La collocazione dell’artista nel panorama contemporaneo non esaurisce l’intenzione artistica della Zanconato perché ha sempre declinato la sua verve creativa con la sensibilità pedagogica. La presenza nella mostra di opere dei suoi allievi è un’esigenza della sua creatività, che non si limita alla fruizione degli spettatori, ma si carica del compito educativo nei confronti delle giovani generazioni.

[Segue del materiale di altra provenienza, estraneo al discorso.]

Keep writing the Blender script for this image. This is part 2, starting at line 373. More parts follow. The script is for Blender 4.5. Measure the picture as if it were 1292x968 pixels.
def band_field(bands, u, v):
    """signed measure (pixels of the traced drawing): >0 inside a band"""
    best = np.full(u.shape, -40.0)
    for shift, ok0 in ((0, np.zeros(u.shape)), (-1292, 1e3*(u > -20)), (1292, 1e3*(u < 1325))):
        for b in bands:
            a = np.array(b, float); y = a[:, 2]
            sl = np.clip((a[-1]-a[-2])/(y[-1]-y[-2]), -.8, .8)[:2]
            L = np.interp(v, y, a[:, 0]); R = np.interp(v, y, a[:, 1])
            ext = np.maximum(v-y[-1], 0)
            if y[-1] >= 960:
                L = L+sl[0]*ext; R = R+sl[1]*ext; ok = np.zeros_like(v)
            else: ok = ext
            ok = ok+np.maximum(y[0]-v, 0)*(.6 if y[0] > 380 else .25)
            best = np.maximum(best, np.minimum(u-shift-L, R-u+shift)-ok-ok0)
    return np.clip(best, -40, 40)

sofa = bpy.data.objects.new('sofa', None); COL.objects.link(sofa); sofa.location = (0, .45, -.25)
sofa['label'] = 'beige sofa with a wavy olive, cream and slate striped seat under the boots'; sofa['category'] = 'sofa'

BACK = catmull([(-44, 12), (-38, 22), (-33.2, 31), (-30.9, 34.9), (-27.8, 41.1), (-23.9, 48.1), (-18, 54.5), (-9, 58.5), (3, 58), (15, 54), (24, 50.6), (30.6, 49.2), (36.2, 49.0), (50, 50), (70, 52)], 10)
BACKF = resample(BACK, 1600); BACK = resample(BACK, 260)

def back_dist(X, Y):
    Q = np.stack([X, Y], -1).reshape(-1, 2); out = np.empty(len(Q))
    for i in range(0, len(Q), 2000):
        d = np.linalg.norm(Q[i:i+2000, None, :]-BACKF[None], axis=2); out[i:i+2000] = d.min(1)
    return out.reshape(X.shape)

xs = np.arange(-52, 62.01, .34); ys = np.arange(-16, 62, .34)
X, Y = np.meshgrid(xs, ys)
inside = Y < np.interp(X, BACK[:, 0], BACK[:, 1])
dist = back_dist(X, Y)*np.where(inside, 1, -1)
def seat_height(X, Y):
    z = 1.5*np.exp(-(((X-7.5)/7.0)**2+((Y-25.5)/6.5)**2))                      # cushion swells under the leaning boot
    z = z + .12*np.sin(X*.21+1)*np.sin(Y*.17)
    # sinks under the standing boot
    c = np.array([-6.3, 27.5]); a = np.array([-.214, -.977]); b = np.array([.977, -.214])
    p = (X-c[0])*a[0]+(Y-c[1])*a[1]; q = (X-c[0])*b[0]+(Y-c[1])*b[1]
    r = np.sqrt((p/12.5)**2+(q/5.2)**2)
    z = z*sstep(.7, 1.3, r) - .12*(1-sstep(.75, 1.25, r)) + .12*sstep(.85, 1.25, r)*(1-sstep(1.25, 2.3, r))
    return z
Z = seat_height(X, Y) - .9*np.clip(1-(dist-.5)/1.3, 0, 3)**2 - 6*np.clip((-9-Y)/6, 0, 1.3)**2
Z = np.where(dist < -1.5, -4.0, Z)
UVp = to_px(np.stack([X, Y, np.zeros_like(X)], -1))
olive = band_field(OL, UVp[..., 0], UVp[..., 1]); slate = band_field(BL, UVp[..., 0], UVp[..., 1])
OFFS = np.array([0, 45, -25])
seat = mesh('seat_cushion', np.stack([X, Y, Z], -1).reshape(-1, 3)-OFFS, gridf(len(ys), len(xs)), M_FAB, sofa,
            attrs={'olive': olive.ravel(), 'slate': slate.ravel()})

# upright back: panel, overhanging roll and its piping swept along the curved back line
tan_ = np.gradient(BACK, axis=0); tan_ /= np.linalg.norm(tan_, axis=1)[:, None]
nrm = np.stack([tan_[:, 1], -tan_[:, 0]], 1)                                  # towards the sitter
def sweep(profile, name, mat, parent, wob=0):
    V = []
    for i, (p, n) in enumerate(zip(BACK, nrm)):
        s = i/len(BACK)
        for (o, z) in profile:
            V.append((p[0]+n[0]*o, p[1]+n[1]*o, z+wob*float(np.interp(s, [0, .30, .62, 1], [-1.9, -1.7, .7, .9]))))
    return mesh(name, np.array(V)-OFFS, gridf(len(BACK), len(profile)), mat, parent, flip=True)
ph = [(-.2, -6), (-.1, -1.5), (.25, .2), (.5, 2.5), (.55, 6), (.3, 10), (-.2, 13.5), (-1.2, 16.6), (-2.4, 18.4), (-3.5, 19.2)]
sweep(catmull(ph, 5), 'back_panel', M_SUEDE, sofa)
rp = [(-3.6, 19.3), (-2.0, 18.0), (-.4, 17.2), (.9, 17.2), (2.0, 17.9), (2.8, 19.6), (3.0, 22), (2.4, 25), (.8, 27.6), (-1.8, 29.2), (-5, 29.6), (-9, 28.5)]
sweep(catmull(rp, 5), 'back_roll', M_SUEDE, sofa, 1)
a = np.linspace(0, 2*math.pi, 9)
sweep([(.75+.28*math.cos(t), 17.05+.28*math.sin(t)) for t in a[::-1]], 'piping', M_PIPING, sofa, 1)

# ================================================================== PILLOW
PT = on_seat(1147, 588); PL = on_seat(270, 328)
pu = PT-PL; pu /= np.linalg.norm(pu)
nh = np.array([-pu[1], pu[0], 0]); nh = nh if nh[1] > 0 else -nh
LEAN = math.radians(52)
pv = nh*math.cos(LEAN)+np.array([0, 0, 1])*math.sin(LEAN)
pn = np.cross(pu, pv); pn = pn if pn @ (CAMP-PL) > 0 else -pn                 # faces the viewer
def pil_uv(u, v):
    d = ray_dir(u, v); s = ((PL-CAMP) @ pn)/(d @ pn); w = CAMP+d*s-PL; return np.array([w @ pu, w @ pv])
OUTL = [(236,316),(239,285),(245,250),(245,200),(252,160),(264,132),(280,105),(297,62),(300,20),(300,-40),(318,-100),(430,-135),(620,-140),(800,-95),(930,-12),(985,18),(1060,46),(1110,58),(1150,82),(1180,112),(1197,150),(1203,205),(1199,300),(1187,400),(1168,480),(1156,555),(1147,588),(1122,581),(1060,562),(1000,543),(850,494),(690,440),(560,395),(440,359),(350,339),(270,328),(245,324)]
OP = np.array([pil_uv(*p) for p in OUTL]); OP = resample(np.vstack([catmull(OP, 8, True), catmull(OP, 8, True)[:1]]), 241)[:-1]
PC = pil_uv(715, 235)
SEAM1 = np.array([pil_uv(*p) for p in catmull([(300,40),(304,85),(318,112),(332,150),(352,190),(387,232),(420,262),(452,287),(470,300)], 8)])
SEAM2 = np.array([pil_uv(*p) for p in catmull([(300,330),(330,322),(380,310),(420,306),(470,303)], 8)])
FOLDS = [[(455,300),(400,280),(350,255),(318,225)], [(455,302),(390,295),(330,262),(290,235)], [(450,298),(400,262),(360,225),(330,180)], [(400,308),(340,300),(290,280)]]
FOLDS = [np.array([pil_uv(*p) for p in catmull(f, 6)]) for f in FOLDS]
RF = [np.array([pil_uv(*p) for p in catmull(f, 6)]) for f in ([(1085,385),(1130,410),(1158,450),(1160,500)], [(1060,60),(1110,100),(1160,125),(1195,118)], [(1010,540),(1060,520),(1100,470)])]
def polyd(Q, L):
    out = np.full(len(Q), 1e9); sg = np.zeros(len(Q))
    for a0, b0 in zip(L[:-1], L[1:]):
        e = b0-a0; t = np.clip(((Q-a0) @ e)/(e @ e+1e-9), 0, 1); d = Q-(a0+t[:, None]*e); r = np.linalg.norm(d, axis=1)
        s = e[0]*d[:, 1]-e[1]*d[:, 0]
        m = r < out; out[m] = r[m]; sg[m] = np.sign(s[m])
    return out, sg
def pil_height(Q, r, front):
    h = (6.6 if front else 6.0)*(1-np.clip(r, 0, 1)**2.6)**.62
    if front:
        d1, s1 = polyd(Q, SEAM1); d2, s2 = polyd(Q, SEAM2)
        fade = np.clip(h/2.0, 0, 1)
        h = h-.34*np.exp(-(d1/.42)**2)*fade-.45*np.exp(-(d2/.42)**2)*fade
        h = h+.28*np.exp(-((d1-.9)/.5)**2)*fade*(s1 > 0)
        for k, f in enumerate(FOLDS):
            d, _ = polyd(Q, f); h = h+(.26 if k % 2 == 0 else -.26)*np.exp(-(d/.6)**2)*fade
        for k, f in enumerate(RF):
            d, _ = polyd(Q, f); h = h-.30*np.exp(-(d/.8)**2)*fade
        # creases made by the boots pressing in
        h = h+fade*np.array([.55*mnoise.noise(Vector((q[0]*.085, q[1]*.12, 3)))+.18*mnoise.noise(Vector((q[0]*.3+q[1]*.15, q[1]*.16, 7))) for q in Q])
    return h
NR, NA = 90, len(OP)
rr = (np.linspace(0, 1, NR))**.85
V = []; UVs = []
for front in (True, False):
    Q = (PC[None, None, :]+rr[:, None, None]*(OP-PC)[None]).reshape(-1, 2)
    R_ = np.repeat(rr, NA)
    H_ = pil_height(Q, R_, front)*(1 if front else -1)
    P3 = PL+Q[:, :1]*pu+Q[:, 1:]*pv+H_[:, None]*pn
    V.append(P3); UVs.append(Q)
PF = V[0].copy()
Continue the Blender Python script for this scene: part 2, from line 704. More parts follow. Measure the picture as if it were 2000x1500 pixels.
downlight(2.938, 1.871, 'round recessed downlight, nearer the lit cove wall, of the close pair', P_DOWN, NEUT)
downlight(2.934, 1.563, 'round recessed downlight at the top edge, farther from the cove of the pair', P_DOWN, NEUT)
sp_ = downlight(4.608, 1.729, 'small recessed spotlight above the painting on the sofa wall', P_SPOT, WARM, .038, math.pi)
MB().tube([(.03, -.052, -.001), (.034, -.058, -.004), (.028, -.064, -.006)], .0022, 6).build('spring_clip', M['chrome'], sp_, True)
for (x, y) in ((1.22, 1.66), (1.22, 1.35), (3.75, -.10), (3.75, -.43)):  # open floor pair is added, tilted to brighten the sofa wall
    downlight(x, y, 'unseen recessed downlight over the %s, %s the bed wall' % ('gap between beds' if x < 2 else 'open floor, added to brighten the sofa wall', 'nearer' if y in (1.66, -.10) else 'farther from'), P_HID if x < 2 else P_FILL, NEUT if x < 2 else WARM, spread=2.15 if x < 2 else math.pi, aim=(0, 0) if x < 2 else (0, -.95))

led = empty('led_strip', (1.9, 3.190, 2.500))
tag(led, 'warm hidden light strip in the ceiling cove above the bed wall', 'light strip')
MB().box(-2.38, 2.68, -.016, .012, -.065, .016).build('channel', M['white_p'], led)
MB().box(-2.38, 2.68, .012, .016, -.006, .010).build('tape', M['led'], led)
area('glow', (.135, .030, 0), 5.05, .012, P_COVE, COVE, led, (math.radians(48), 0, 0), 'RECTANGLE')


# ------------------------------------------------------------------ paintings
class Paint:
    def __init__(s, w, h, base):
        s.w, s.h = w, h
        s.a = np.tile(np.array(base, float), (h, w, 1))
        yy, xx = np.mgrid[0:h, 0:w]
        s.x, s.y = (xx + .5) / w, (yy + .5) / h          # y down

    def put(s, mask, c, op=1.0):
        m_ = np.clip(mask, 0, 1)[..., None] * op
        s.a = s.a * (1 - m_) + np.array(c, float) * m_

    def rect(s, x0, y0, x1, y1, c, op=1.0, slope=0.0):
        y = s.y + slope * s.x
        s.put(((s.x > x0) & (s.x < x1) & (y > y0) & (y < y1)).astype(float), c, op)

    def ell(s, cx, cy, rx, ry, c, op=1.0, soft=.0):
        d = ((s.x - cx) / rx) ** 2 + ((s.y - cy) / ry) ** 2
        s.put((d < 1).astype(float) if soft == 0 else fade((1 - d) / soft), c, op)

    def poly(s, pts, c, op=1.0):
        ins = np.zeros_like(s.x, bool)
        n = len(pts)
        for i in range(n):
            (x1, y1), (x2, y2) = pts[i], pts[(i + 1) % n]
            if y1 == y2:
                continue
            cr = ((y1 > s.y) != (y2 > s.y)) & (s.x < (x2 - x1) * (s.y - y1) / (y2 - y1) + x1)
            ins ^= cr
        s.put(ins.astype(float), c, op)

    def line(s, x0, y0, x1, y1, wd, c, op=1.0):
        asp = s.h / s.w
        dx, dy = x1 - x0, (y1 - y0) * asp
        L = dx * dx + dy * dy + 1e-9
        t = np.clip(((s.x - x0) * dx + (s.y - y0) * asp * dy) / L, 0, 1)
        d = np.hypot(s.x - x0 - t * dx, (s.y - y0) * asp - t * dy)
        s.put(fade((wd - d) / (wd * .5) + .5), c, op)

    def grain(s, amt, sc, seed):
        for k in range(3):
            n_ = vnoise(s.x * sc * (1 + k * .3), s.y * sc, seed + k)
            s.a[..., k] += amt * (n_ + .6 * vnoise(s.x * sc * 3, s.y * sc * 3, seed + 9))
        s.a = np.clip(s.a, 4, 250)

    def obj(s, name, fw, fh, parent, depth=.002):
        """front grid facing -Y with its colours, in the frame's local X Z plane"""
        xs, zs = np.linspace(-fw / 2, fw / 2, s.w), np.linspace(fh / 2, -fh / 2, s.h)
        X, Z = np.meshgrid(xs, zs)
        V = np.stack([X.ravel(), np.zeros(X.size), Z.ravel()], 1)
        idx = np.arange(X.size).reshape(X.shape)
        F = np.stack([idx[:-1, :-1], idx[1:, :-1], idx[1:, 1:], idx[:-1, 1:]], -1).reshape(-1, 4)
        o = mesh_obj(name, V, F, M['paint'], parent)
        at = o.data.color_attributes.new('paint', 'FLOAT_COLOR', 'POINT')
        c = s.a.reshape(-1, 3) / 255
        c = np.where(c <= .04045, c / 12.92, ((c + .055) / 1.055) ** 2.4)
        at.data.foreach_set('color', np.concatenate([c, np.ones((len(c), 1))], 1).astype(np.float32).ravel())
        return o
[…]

Sembra di ritornare alle botteghe degli artisti scolari. Così Cimabue e Giotto, così Verrocchio e Michelangelo, così Michelangelo e Vasari che eseguivano le opere della committenza impiegando i loro scolari. Senza negare la creatività personale degli adolescenti coinvolti, si sente nelle giovani proposte l’ispirazione del maestro. La Zanconato si illumina nel mostrare i risultati della sua scuola, che non si limita ad un modo di intendere l’arte, ma si allarga al benessere della persona, quasi che l’arte sia un processo terapeutico di educazione e talvolta di guarigione della coscienza. È soprattutto per questa qualità genuinamente artistica di trasfigurazione
terapeutica della realtà che si è voluto che la mostra fosse collegata all’iniziativa annuale “Omaggio a Max Ernst” dell’Associazione culturale “Vigoleno Borgo delle arti”. La rassegna annuale vuole onorare il passaggio a Vigoleno del grande pittore tedesco naturalizzato americano, che amò questo Borgo e qui ideò la grande tela “La foresta imbalsamata” (1933), oggi alla Menil Collection di Houston, e creò molti frottages in mostra al Musée d’Orsay di Parigi qualche anno fa. Dopo il passaggio di nomi illustri legati ad Ernst, come Lucio del Pezzo, Enrico Baj, Maurice Henry, Jean Cocteau, si è voluto dare spazio ad un personaggio semisconosciuto, ma che può esibire la sua poetica senza il timore dei confronti.
L’opera di Zanconato testimonia con forza che non è finita l’epoca del sogno surrealista, inaugurata da Ernst, anzi sembra ormai evidente in questo tempo frammentato e disorientato che c’è ancora posto per il sogno ad occhi aperti, che la realtà di ogni giorno non basta a nessuno e finché c’è un uomo o una donna si dovrà sempre reinventare il mondo.